India’s Most Powerful Venture Capitalists
At the end of March (2011), The New York Times reported that Bessemer Venture Partners had closed a new fund at $1.6B, a quarter of which ($400M) will be allocated to investments in India. That is simply a huge number. It’s one thing to convince potential limited partners about the promise of growth in India, but it’s another thing to turn $400M into a 6x return in 10 years. While some leading firms have raised funds for India specifically and have a staff there, there are other U.S. firms wouldn’t take that bet, or maybe would with the right set of special pre-conditions. By contrast, most VC firms are quite bullish on China and many have realized tremendous gains there of late.
While there’s no shortage of entrepreneurship, exploitable inefficiencies, formation of new technologies, expanding middle classes with disposable income, and hype, it’s a bet I would be reluctant to make — and that’s why it’s a bold move. This is not to suggest that entrepreneurship won’t continue to flourish — it will. Rather, I am not sure it’s venture capital that will find the best companies and most profitable businesses. Instead, I believe that those companies will always be under the watchful eye of India’s most powerful venture capitalists — rich, dynastic Indian family groups.
While some debate the merits of venture capital in today’s entrepreneurial climate in the United States, for instance, there are many firms that have quietly had a hand in building category-defining, long-standing businesses, where the founders and employees would offer that the investors offered much more than money in the transaction. In the best venture firms, a network of talent helps companies navigate tricky mine fields in time of need, and this is why repeat entrepreneurs who are successful end up building multiple companies with the assistance of the same firm, and during idle periods, hand out as EIRs.
This same dynamic does not yet exist in India, though that could certainly change in the future. Whereas some venture capitalists in the U.S. have become expert not only at managing and allocating capital, they have also perfected the art of identifying entrepreneurial talent and helping that talent build businesses that reach a liquidity event. In India, while firms may have all the necessary skills to do the same, the operating environment is such that it makes it difficult to apply leverage and truly disrupt incumbents because so much of that leverage (and frankly, so many of the incumbents) can trace its roots back to a rich, well-known Indian family. I don’t mean to suggest that the presence of these strong family networks stifle innovation, but if entrepreneurs don’t have them on their side, it can make life more difficult in terms of breaking through.
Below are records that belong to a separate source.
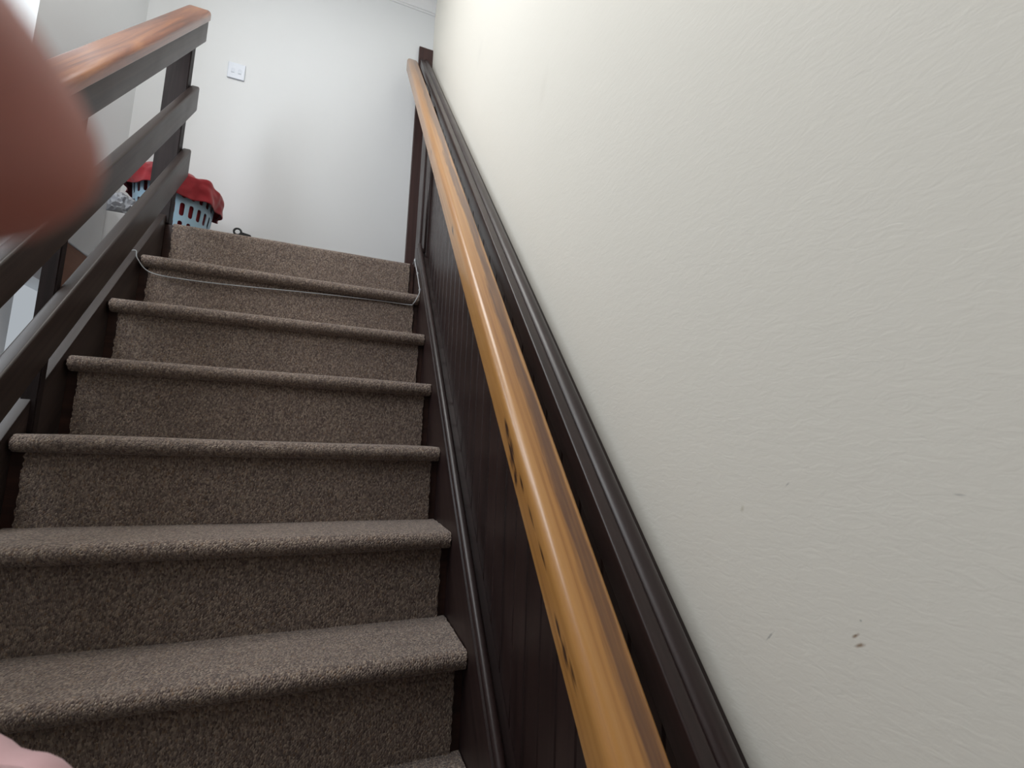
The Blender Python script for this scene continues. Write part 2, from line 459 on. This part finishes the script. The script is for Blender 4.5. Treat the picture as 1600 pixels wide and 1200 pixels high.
# wall string with a half-round bead on its top
slant('string', [(.112, -.30), (.112, .080), (.1145, .100), (.120, .108), (.1595, .108), (.1595, -.30)], -11.6*G_, .012, M_dark, pn)
bd = [(.1275+.0115*math.cos(a), .120+.0165*math.sin(a)) for a in [2*math.pi*k_/16 for k_ in range(16)]]
slant('string_bead', bd, -11.6*G_, .005, M_dark, pn)
def pboard(y0, y1, x, h0=.098, h1=.915, t=.013, ch=.0032):
    y0 += .0004; y1 -= .0004
    # plan outline with chamfered long edges, sheared to the pitch top and bottom
    pl = [(x+ch, y0), (x, y0+ch), (x, y1-ch), (x+ch, y1), (x+t, y1), (x+t, y0)]
    v = [(px, py, h0+MS*py) for px, py in pl] + [(px, py, h1+MS*py) for px, py in pl]; k = 6
    f = [(j, (j+1) % k, (j+1) % k+k, j+k) for j in range(k)] + [tuple(range(k)), tuple(range(k, 2*k))]
    return obj('board', mesh('board', v, f), M_dark_v, pn)
y = -.05; i = 0
while y > -2.5:
    pboard(y-.0655, y, .160); y -= .0655
slant('backing', [(.1732, .09), (.1732, .90), (.1760, .90), (.1760, .09)], -2.5, .284, M_dark, pn)
# flat boards and stiles beside the landing
pboard(-.05, .012, .148, .112, .90, .026, .003)
tb = [(0.0095*math.cos(a), .0095*math.sin(a)) for a in [2*math.pi*k_/12 for k_ in range(12)]]
tube('stile_bead', [(.148, -.040, .122-MS*.040), (.148, -.040, .885-MS*.040)], .0085, M_dark, pn, 12)
pboard(.014, .150, .156, -.30, .90, .017, .003); pboard(.150, .285, .146, -.42, .90, .027, .004); pboard(.287, .46, .206, -.52, .868, .024, .003); pboard(.46, YB-.024, .206, -.70, .868, .024, .003)
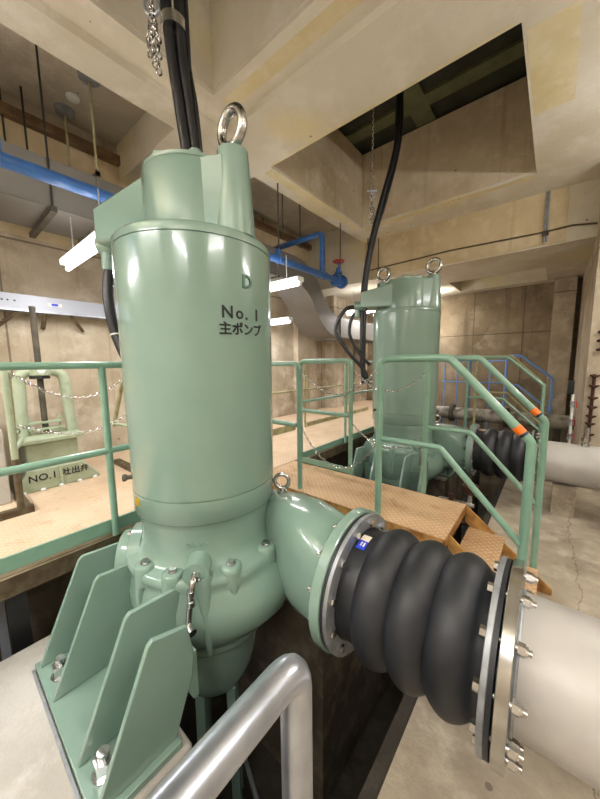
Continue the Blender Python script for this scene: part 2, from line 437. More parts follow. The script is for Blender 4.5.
step_platform(1.93, 2.53, 'rusty tan checker plate platform with steps just beyond the near pump', True)
step_platform(4.95, 5.55, 'rusty tan step platform beyond the far pump', False)

# ================================================================== RAILINGS
def railing(name, label, base, rails, posts, r=.019, m='green_rail', toe=None, fil=.06, group=None, rp=None, cat='railing'):
    """rails: list of polylines, posts: list of (x, y, z0, z1), toe: list of boxes"""
    t = thing(name, label, cat, base, group)
    for i, p in enumerate(rails):
        bm = B(); tube(bm, p, r, 14, fil); part('top_rail' if i == 0 else 'mid_rail', bm, m, t)
    for x, y, z0, z1 in posts:
        bm = B(); rod(bm, (x, y, z0), (x, y, z1), rp or r, 14); part('post', bm, m, t)
    for b in (toe or []):
        bm = B(); box(bm, *b); part('toe_board', bm, m, t)
    return t
RX = -2.13
railing('railing', 'green two bar railing in the left foreground along the walkway edge behind the near pump', (RX, .6, 0),
        [[(RX, -1.6, 1.095), (RX, 1.985, 1.095)], [(RX, -1.6, .56), (RX, 1.985, .56)]],
        [(RX, y, 0, 1.085) for y in (-1.2, .68, 1.98)], toe=[(RX-.065, RX-.05, -1.6, 1.98, 0.001, .085)], r=.021)
railing('railing', 'short green railing with rounded corner at the near edge of the step platform', (-1.9, 1.98, 0),
        [[(-2.085, 1.98, 1.085), (-1.648, 1.98, 1.085), (-1.648, 1.98, 0)], [(-2.085, 1.98, .56), (-1.67, 1.98, .56)]], [], r=.022)
railing('railing', 'green gate shaped railing on the far edge of the step platform with toe board', (-1.8, 2.55, 0),
        [[(-2.1, 2.55, 0), (-2.1, 2.55, 1.11), (-1.478, 2.55, 1.11), (-1.478, 2.55, 0)], [(-2.08, 2.55, .58), (-1.5, 2.55, .58)]], [],
        toe=[(-2.08, -1.5, 2.543, 2.557, .001, .06)], r=.021)
railing('railing', 'green railing running along the walkway edge toward the far pump', (RX, 4, 0),
        [[(RX, 2.62, 1.09), (RX, 4.94, 1.09)], [(RX, 2.62, .66), (RX, 4.94, .66)]],
        [(RX, y, 0, 1.08) for y in (3.53, 4.92)], toe=[(RX-.04, RX-.025, 2.6, 4.94, 0.001, .07)], r=.017)
railing('railing', 'faded olive railing on the far side of the walkway by the left wall', (-3.2, 5, 0),
        [[(-3.2, 2.0, 1.08), (-3.2, 7.6, 1.08)], [(-3.2, 2.0, .64), (-3.2, 7.6, .64)]],
        [(-3.2, y, 0, 1.07) for y in (2.3, 4.0, 5.35, 6.9)], m='olive', toe=[(-3.212, -3.2+.0, 2.4, 3.75, .001, .1), (-3.212, -3.2, 4.05, 6.3, .001, .07)], r=.017)
def stair_rail(y, label, m='green_rail', tape=False, x0=-.92, drop=.45, r=.0235, xs=-.485, xe=-.065, z=1.115, x_in=None, zb=FZ, toprun=None):
    a = [(x0, y, 0), (x0, y, z), (xs, y, z), (xe, y, z-drop), (xe, y, zb)]
    mid = [(x0+.02, y, z-.555), (xs-.03, y, z-.555), (xe-.015, y, z-.555-drop*1.05)]
    t = thing('handrail', label, 'railing', (x0, y, zb))
    bm = B(); tube(bm, a, r, 16, .055); part('top_rail', bm, m, t)
    bm = B(); tube(bm, mid, r*.8, 14, .04); part('mid_rail', bm, m, t)
    if tape:
        d = V(xe-xs, 0, -drop).normalized(); e = V(xe, y, z-drop)
        bm = B(); tube(bm, [e-d*.105, e-d*.062], r+.0012, 18); part('orange_tape', bm, 'tape_orange', t, 'orange tape band')
        bm = B(); tube(bm, [e-d*.06, e-d*.046], r+.0012, 18); part('dark_tape', bm, 'tape_blue', t, 'dark tape band')
    return t
stair_rail(1.985, 'green sloping stair handrail with orange tape, nearest the camera', tape=True)
stair_rail(2.55, 'green sloping stair handrail with orange tape on the far side of the steps', tape=True, x0=-.78, xs=-.42, xe=-.02, drop=.42, r=.021)
stair_rail(4.92, 'green stair handrail without tape beyond the far pump, nearer of that pair', x0=-.95, xs=-.48, xe=-.085, drop=.36, r=.019, z=1.13)
stair_rail(5.58, 'dull olive stair handrail beyond the far pump, farther of that pair', m='olive', x0=-.95, xs=-.5, xe=-.08, drop=.42, r=.018, z=1.15)
t = stair_rail(7.2, 'light blue handrail with slanted end near the brown back wall', m='blue_rail', x0=-.72, xs=-.5, xe=-.01, drop=.42, r=.024, z=1.17)
for x, lb in ((-1.45, 'slender light blue railing by the back wall, left of the slanted blue handrail'),):
    t = thing('railing', lb, 'railing', (x, 7.25, FZ))
    for z in (1.08, .64):
        bm = B(); rod(bm, (-1.9, 7.25, z), (-.76, 7.25, z), .014); part('top_rail' if z > 1 else 'mid_rail', bm, 'blue_rail', t)
    for xx in (-1.85, -1.6, -1.38, -1.0):
        bm = B(); rod(bm, (xx, 7.25, FZ), (xx, 7.25, 1.08), .014 if xx != -1.38 else .03); part('post', bm, 'blue_rail', t)
# galvanised rail at the pit in the foreground
t = thing('pipe_railing', 'shiny galvanised pipe railing in the foreground at the pit edge', 'railing', (-.25, -.4, FZ))
bm = B(); tube(bm, [(-.238, -1.2, .702), (-.238, .272, .702), (-.238, .272, FZ)], .0218, 28, .032); part('top_rail', bm, 'galv', t)
bm = B(); rod(bm, (-.238, -1.15, .70), (-.238, -1.15, FZ), .0208, 20); part('post', bm, 'galv', t)
# chains strung across the platform openings
CH = [((-1.635, 1.985, 1.045), (-.935, 1.99, 1.05), .2, 'chain looping between the near posts of the step platform, upper of the two'),
      ((-1.635, 1.985, .56), (-.935, 1.99, .52), .27, 'chain hanging low between the near posts of the step platform'),
      ((-1.46, 2.56, 1.03), (-.8, 2.56, 1.0), .18, 'chain in front of the far pump casing, upper of that pair'),
      ((-1.46, 2.56, .5), (-.8, 2.56, .47), .16, 'chain in front of the far pump base, lower of that pair')]
for a, b, s, lb in CH:
    bm = B(); chain_mesh(bm, catenary(a, b, s)); solo('safety_chain', bm, 'steel', 'thin steel ' + lb, 'chain', 'safety chains at the step platform')

# ================================================================== PUMP
PX, PY = -1.55, 1.0
NY, NZ = 1.2, .078          # discharge axis
def pol(r, deg, z): return V(PX + r*math.cos(math.radians(deg)), PY + r*math.sin(math.radians(deg)), z)
G = 'main pumps standing in the pit'
pump = thing('main_pump', 'large green main pump in the foreground lettered No. 1', 'pump', (PX, PY, -.45), G)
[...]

So much of business in India requires the constant application of leverage through each part of a decision within an organization. Outliers such as the big software giants and services companies don’t count here, as they have adopted different structures and embrace more western styles of management. Typically, this is where traditional VC operational experience would help add value. But the majority of businesses growing in India are distinctly not going to be western in style, and therefore, will require operational expertise that must be and can only be accumulated in India. And while it would help to have a VC with that operational experience to help you launch and grow your venture in India, most successful endeavors are likely to disrupt businesses that India’s families have a financial and emotional stake in. For instance, if you are looking to disrupt one of the 100+ industries that The Tata Group is involved in, part of the planning will be to deal with this, head on.
That kind of fight — a head-on match with a family like the Tatas, for instance — doesn’t fall under the scope of most well-intentioned VCs in India, no matter how many IIT degrees they have, no matter if they finished off a blue-chip MBA in the United States, and no matter if they have operational startup experience in India. Granted, those all help, to a degree, but proper alignment with a big family is oftentimes a must for an entrepreneur to have a chance to break through and capitalize on really big, venture-style opportunities.